**Task to complete:** Copy out each line below that has the word "Python" in it.

**Information given:**
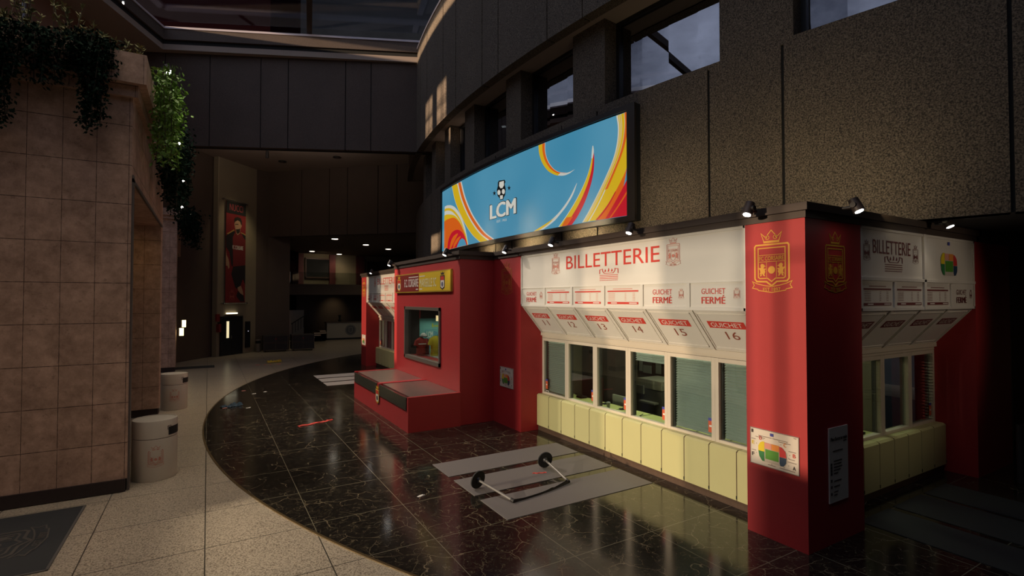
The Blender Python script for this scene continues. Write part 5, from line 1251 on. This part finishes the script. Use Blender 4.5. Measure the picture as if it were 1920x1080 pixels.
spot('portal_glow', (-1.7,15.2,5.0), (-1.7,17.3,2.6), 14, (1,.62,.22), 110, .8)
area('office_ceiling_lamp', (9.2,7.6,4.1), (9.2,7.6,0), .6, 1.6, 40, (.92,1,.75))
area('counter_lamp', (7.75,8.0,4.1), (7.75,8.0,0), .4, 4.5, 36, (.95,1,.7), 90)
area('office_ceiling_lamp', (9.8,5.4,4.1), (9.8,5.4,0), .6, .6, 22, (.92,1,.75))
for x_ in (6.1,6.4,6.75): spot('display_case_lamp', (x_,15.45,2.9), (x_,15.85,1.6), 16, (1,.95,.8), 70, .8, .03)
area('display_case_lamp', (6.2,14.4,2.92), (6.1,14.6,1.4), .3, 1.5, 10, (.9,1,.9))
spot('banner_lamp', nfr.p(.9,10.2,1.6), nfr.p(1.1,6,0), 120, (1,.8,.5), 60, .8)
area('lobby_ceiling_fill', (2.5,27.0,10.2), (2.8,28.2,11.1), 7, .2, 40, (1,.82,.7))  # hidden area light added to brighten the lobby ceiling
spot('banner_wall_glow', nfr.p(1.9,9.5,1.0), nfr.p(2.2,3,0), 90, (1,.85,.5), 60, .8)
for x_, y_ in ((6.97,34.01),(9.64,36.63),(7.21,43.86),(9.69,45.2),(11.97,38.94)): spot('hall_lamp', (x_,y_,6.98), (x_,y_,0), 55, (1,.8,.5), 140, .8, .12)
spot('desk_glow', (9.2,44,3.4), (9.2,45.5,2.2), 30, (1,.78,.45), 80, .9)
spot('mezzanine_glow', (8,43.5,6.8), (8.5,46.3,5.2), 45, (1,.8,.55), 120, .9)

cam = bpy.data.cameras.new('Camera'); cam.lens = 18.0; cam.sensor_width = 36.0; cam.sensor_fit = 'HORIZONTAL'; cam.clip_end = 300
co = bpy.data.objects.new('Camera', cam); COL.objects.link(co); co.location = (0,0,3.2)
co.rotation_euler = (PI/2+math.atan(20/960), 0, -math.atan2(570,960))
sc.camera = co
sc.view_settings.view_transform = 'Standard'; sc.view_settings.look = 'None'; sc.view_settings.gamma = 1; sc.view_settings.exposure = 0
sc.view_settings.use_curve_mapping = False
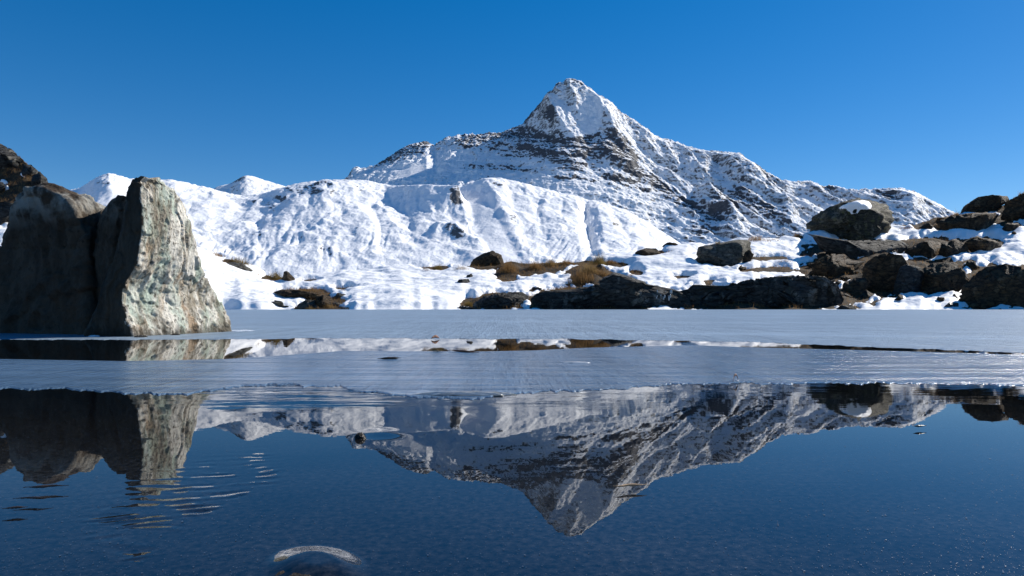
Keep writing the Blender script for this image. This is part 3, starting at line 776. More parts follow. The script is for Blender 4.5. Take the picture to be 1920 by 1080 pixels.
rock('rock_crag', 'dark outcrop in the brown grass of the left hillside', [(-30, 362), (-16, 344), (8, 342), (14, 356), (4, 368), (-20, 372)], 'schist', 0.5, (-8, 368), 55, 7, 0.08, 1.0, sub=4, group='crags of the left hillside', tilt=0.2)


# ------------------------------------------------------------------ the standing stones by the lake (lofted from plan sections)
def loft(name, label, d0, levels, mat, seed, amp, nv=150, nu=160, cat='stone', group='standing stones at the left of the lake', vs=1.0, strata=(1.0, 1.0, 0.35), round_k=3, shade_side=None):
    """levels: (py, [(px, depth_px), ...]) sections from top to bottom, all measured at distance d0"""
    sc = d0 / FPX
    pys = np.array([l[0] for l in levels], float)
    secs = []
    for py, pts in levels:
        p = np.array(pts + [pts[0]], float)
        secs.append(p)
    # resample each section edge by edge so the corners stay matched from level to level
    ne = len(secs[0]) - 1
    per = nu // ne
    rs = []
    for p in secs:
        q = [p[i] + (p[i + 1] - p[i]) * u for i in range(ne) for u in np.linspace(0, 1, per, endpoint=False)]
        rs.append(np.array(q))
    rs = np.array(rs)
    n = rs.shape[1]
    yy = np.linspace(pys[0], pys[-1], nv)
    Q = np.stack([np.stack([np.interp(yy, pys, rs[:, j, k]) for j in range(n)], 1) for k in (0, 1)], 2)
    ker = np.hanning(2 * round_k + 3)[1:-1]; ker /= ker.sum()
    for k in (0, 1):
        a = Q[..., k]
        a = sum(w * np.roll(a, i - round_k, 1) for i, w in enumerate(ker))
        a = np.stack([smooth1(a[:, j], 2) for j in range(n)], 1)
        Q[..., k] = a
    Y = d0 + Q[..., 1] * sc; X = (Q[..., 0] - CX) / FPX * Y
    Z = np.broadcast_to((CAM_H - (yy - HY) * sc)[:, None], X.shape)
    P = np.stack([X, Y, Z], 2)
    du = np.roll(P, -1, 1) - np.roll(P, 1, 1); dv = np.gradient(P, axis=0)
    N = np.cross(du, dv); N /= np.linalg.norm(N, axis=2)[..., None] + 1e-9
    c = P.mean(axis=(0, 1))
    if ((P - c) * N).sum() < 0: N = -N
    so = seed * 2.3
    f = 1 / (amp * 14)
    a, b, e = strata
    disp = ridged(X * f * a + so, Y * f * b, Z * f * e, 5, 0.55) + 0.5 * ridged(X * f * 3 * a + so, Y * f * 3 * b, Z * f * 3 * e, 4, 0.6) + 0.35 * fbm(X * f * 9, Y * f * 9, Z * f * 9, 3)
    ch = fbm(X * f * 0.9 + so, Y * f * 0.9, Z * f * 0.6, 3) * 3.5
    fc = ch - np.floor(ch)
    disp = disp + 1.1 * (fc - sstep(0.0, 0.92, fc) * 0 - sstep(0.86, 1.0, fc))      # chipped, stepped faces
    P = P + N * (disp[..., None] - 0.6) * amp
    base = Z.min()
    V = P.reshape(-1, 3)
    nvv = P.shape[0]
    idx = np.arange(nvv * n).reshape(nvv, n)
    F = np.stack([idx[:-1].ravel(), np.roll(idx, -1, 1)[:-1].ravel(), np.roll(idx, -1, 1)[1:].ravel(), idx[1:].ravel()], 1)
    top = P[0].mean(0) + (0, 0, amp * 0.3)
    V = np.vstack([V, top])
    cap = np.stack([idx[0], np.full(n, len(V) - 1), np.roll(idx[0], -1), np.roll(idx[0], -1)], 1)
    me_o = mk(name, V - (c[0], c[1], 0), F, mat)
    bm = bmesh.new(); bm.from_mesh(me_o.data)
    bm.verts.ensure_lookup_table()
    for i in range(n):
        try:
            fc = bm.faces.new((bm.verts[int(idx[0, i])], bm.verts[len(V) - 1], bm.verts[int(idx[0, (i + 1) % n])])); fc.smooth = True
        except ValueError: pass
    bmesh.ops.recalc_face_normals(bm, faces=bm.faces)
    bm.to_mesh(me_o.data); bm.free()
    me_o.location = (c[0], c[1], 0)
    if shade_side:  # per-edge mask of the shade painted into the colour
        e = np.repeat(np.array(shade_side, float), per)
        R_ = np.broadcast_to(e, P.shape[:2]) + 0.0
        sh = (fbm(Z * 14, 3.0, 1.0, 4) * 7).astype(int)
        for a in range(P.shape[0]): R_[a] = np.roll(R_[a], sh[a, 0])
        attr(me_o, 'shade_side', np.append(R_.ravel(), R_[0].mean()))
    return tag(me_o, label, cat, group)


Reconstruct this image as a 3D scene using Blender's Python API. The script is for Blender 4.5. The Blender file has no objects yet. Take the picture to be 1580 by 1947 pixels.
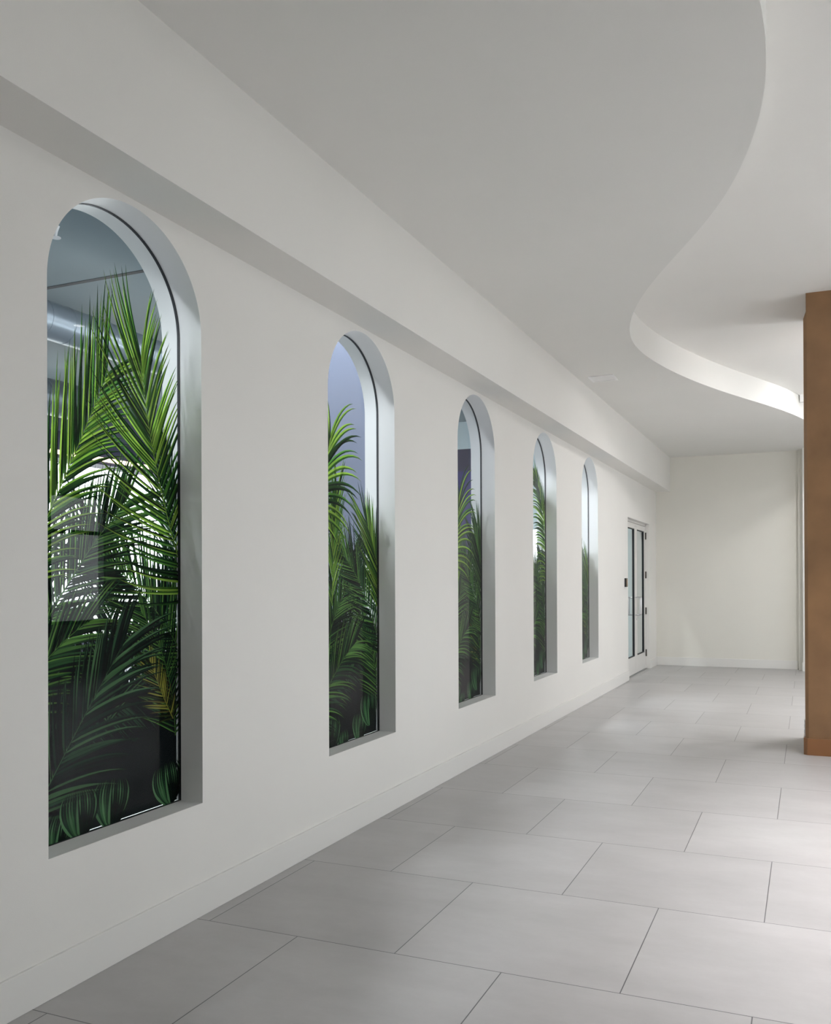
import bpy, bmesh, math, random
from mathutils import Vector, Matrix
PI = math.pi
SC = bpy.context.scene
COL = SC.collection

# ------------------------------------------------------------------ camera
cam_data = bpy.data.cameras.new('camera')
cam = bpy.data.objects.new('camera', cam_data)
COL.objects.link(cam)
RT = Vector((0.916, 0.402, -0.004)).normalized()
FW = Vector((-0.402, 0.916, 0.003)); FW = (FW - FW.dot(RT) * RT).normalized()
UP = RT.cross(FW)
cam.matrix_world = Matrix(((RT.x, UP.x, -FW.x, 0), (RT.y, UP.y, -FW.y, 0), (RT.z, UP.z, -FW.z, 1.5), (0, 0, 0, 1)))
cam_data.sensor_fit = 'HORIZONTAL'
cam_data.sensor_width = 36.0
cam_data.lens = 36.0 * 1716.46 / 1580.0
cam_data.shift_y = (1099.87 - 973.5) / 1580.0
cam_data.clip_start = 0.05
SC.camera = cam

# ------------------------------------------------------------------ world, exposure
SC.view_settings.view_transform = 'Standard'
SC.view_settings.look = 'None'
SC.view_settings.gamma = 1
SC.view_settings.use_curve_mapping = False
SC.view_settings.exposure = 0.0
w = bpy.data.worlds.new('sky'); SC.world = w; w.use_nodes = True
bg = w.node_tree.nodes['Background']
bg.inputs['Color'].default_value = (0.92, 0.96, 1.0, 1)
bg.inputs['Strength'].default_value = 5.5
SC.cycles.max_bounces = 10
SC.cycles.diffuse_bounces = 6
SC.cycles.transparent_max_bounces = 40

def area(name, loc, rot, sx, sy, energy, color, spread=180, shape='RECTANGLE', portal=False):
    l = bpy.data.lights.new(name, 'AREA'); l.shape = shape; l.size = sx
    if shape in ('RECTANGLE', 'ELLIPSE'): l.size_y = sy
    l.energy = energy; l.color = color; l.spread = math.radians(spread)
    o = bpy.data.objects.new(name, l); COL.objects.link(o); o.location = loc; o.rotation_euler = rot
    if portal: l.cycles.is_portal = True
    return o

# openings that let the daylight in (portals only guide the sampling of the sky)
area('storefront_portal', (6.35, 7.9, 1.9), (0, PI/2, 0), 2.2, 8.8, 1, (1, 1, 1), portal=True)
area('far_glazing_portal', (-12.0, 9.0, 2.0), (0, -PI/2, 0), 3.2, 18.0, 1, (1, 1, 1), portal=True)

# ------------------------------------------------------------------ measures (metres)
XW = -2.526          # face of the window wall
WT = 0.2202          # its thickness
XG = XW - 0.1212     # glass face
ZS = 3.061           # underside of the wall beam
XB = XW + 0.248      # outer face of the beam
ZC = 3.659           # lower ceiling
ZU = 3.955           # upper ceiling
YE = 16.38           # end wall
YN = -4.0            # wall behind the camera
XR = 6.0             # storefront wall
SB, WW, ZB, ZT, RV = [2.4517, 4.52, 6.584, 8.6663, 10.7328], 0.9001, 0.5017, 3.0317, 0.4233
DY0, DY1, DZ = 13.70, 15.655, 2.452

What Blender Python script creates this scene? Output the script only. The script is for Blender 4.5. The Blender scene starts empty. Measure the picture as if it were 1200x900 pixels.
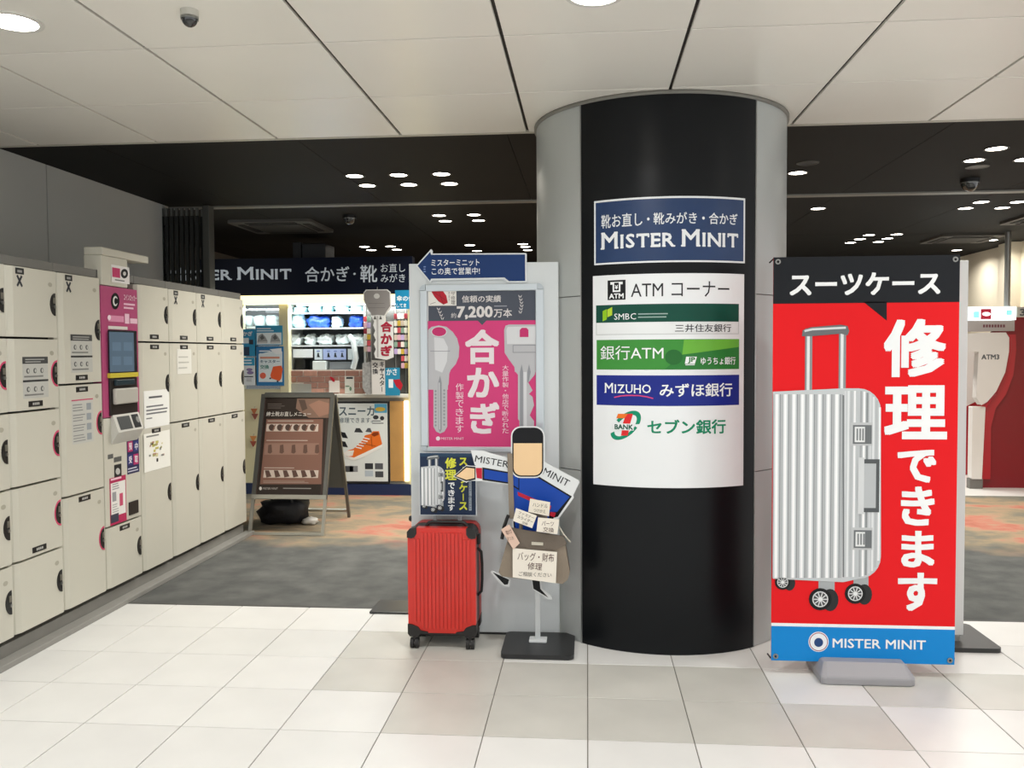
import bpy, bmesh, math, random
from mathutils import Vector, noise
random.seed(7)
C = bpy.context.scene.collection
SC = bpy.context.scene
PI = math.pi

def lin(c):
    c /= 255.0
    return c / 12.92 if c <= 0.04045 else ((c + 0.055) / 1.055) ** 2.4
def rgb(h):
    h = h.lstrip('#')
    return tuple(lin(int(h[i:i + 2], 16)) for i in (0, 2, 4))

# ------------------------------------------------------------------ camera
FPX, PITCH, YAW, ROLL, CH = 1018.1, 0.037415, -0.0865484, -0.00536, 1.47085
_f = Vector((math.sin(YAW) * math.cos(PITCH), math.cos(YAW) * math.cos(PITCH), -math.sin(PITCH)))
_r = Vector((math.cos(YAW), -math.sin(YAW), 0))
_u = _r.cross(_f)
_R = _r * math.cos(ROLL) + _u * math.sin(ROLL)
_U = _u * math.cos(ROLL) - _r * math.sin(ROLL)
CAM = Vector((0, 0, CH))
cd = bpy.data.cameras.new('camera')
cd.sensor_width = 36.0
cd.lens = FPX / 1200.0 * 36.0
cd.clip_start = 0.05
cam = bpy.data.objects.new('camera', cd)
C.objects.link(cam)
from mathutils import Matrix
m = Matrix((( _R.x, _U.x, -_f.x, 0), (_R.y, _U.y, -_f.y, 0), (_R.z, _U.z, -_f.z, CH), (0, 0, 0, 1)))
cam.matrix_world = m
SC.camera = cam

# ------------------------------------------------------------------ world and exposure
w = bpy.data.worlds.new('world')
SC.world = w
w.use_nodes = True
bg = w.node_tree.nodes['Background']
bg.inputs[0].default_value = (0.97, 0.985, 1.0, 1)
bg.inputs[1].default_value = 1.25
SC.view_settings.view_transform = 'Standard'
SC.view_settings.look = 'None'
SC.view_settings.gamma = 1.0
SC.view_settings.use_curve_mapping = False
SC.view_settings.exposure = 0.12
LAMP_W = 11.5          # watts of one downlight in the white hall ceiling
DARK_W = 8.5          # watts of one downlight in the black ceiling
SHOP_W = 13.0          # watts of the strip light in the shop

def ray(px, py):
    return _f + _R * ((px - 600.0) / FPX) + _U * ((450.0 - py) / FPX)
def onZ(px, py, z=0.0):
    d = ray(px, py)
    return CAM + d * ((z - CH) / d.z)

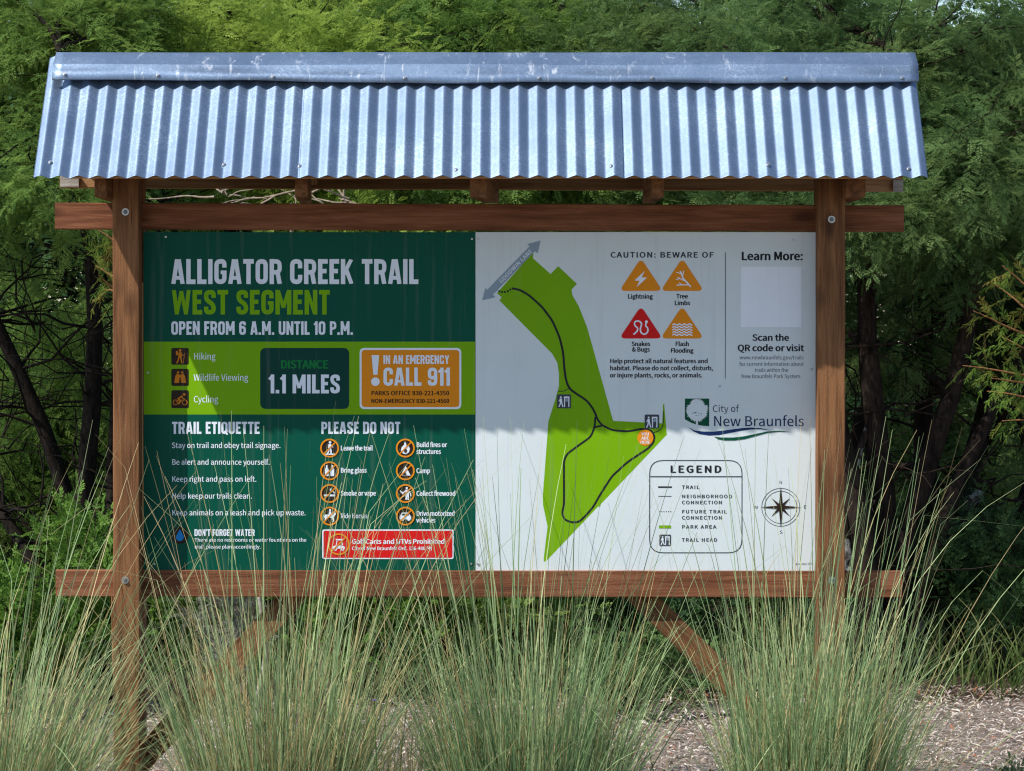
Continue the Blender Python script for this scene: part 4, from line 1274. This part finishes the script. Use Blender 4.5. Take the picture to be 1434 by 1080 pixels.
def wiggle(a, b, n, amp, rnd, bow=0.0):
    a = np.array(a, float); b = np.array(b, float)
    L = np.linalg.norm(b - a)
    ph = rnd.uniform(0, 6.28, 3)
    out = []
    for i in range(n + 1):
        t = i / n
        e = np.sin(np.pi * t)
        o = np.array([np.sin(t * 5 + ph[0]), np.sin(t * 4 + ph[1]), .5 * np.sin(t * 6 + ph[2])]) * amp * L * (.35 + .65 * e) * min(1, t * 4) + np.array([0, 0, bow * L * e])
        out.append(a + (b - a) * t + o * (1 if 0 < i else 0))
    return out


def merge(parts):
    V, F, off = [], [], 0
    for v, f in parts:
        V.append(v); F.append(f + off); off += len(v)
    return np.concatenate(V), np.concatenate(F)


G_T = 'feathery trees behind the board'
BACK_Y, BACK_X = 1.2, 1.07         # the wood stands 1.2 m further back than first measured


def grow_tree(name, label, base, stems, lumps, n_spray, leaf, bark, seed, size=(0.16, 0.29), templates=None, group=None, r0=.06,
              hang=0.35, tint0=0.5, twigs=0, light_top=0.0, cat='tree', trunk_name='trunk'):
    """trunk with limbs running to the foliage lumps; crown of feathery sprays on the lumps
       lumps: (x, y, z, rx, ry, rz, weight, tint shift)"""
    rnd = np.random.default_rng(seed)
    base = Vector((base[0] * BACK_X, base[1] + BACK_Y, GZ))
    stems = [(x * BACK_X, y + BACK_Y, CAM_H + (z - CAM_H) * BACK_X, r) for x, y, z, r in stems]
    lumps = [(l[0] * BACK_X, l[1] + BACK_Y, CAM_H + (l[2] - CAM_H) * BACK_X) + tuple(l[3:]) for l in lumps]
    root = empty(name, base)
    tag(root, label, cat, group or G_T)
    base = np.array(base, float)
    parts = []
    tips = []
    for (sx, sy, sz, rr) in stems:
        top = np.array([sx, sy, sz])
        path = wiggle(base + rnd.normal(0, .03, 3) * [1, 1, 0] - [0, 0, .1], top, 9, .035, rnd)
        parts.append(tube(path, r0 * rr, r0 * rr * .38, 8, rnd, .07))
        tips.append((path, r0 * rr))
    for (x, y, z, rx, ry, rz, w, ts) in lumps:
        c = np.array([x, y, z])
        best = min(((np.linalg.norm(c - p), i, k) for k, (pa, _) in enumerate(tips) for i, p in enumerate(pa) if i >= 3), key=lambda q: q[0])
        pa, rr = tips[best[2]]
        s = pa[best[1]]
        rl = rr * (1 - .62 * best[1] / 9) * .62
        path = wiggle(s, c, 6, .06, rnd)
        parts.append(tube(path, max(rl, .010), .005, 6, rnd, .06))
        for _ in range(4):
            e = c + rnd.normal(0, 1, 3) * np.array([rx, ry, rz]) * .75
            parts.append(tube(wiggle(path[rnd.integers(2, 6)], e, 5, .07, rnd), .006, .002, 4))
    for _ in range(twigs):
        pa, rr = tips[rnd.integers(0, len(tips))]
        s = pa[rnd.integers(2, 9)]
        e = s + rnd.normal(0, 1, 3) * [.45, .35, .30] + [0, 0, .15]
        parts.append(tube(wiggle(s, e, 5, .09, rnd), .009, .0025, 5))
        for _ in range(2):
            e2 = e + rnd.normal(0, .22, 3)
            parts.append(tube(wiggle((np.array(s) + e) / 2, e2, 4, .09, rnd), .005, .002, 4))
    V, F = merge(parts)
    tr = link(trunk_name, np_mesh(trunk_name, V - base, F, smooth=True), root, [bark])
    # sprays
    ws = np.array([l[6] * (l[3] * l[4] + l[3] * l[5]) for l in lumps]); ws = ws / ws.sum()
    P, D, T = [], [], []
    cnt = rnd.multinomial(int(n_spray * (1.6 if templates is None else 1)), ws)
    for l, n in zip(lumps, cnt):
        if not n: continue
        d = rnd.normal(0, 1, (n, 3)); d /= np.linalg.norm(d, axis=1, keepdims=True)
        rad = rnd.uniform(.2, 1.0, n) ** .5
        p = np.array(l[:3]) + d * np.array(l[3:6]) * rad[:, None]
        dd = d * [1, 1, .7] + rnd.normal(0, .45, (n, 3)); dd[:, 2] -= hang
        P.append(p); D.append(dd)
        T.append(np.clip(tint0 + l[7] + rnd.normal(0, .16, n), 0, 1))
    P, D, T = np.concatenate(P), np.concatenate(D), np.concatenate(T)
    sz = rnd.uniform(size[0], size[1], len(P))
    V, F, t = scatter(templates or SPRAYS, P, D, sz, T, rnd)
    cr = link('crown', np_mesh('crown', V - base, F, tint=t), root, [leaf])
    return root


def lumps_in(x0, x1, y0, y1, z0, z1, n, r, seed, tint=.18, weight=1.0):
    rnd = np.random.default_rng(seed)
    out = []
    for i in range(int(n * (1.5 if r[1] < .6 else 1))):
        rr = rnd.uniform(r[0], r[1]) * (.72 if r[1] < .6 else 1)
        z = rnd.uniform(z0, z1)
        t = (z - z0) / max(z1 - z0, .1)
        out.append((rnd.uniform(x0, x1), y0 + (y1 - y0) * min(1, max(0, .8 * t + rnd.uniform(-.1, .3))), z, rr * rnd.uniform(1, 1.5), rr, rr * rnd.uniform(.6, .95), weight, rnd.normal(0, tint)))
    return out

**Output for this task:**
The Blender Python script for this scene continues. Write part 5, from line 1251 on. This part finishes the script. Use Blender 4.5. Measure the picture as if it were 1920x1080 pixels.
Reconstruct this image as a 3D scene using Blender's Python API. The script is for Blender 4.5. The Blender file has no objects yet. Take the picture to be 1580 by 1947 pixels.
What Blender Python script creates this scene? Output the script only. The script is for Blender 4.5. The Blender scene starts empty. Measure the picture as if it were 1200x900 pixels.
Continue the Blender Python script for this scene: part 4, from line 1274. This part finishes the script. Use Blender 4.5. Take the picture to be 1434 by 1080 pixels.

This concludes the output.